Task directions => Quote the listing below in its entirety.

▼▼▼

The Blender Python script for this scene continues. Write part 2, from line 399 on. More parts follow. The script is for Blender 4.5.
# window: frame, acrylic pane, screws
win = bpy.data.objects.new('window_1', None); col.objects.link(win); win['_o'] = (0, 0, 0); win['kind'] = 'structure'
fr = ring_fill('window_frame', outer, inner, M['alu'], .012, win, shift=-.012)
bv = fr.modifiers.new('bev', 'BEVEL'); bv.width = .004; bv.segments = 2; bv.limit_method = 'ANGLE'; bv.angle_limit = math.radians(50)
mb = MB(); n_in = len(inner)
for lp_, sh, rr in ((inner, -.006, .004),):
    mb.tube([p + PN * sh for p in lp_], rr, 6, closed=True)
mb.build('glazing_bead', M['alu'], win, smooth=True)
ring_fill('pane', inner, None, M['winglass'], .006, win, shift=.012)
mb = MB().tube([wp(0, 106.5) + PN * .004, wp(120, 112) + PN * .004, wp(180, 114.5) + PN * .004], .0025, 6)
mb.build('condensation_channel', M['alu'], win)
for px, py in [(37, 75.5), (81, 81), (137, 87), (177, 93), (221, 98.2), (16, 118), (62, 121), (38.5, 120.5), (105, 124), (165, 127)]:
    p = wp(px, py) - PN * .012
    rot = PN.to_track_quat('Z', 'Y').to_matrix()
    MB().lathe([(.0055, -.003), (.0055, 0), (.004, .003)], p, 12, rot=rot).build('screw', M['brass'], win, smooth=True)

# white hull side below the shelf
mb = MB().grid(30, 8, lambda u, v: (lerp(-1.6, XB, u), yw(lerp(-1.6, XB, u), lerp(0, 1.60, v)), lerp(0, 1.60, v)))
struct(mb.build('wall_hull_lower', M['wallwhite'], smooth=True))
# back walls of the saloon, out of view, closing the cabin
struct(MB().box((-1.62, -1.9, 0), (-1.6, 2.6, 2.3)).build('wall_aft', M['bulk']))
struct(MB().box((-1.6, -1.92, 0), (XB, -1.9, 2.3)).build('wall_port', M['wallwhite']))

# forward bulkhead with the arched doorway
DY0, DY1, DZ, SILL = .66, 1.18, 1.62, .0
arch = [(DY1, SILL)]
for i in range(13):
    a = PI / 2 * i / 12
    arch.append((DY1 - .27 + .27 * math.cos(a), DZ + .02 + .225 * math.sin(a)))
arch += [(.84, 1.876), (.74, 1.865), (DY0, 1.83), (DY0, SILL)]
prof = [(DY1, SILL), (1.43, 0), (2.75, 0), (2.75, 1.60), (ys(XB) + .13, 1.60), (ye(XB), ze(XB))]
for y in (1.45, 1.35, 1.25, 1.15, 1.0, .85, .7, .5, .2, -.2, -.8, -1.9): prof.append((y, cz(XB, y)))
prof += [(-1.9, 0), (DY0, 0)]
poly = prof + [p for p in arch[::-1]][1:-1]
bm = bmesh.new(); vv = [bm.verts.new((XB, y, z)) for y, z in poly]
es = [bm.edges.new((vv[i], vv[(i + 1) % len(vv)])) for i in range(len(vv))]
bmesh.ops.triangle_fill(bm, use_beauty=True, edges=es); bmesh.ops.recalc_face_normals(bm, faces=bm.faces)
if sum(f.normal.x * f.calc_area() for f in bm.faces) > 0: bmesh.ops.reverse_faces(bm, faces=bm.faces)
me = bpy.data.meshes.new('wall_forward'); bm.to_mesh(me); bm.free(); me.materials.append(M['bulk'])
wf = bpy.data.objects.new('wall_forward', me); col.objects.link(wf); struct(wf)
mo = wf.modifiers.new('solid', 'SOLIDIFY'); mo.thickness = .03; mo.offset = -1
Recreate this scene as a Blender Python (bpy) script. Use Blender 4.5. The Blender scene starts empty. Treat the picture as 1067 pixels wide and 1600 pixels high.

▲▲▲

The solution =>
The Blender Python script for this scene continues. Write part 2, from line 399 on. More parts follow. The script is for Blender 4.5.
# window: frame, acrylic pane, screws
win = bpy.data.objects.new('window_1', None); col.objects.link(win); win['_o'] = (0, 0, 0); win['kind'] = 'structure'
fr = ring_fill('window_frame', outer, inner, M['alu'], .012, win, shift=-.012)
bv = fr.modifiers.new('bev', 'BEVEL'); bv.width = .004; bv.segments = 2; bv.limit_method = 'ANGLE'; bv.angle_limit = math.radians(50)
mb = MB(); n_in = len(inner)
for lp_, sh, rr in ((inner, -.006, .004),):
    mb.tube([p + PN * sh for p in lp_], rr, 6, closed=True)
mb.build('glazing_bead', M['alu'], win, smooth=True)
ring_fill('pane', inner, None, M['winglass'], .006, win, shift=.012)
mb = MB().tube([wp(0, 106.5) + PN * .004, wp(120, 112) + PN * .004, wp(180, 114.5) + PN * .004], .0025, 6)
mb.build('condensation_channel', M['alu'], win)
for px, py in [(37, 75.5), (81, 81), (137, 87), (177, 93), (221, 98.2), (16, 118), (62, 121), (38.5, 120.5), (105, 124), (165, 127)]:
    p = wp(px, py) - PN * .012
    rot = PN.to_track_quat('Z', 'Y').to_matrix()
    MB().lathe([(.0055, -.003), (.0055, 0), (.004, .003)], p, 12, rot=rot).build('screw', M['brass'], win, smooth=True)

# white hull side below the shelf
mb = MB().grid(30, 8, lambda u, v: (lerp(-1.6, XB, u), yw(lerp(-1.6, XB, u), lerp(0, 1.60, v)), lerp(0, 1.60, v)))
struct(mb.build('wall_hull_lower', M['wallwhite'], smooth=True))
# back walls of the saloon, out of view, closing the cabin
struct(MB().box((-1.62, -1.9, 0), (-1.6, 2.6, 2.3)).build('wall_aft', M['bulk']))
struct(MB().box((-1.6, -1.92, 0), (XB, -1.9, 2.3)).build('wall_port', M['wallwhite']))

# forward bulkhead with the arched doorway
DY0, DY1, DZ, SILL = .66, 1.18, 1.62, .0
arch = [(DY1, SILL)]
for i in range(13):
    a = PI / 2 * i / 12
    arch.append((DY1 - .27 + .27 * math.cos(a), DZ + .02 + .225 * math.sin(a)))
arch += [(.84, 1.876), (.74, 1.865), (DY0, 1.83), (DY0, SILL)]
prof = [(DY1, SILL), (1.43, 0), (2.75, 0), (2.75, 1.60), (ys(XB) + .13, 1.60), (ye(XB), ze(XB))]
for y in (1.45, 1.35, 1.25, 1.15, 1.0, .85, .7, .5, .2, -.2, -.8, -1.9): prof.append((y, cz(XB, y)))
prof += [(-1.9, 0), (DY0, 0)]
poly = prof + [p for p in arch[::-1]][1:-1]
bm = bmesh.new(); vv = [bm.verts.new((XB, y, z)) for y, z in poly]
es = [bm.edges.new((vv[i], vv[(i + 1) % len(vv)])) for i in range(len(vv))]
bmesh.ops.triangle_fill(bm, use_beauty=True, edges=es); bmesh.ops.recalc_face_normals(bm, faces=bm.faces)
if sum(f.normal.x * f.calc_area() for f in bm.faces) > 0: bmesh.ops.reverse_faces(bm, faces=bm.faces)
me = bpy.data.meshes.new('wall_forward'); bm.to_mesh(me); bm.free(); me.materials.append(M['bulk'])
wf = bpy.data.objects.new('wall_forward', me); col.objects.link(wf); struct(wf)
mo = wf.modifiers.new('solid', 'SOLIDIFY'); mo.thickness = .03; mo.offset = -1
Recreate this scene as a Blender Python (bpy) script. Use Blender 4.5. The Blender scene starts empty. Treat the picture as 1067 pixels wide and 1600 pixels high.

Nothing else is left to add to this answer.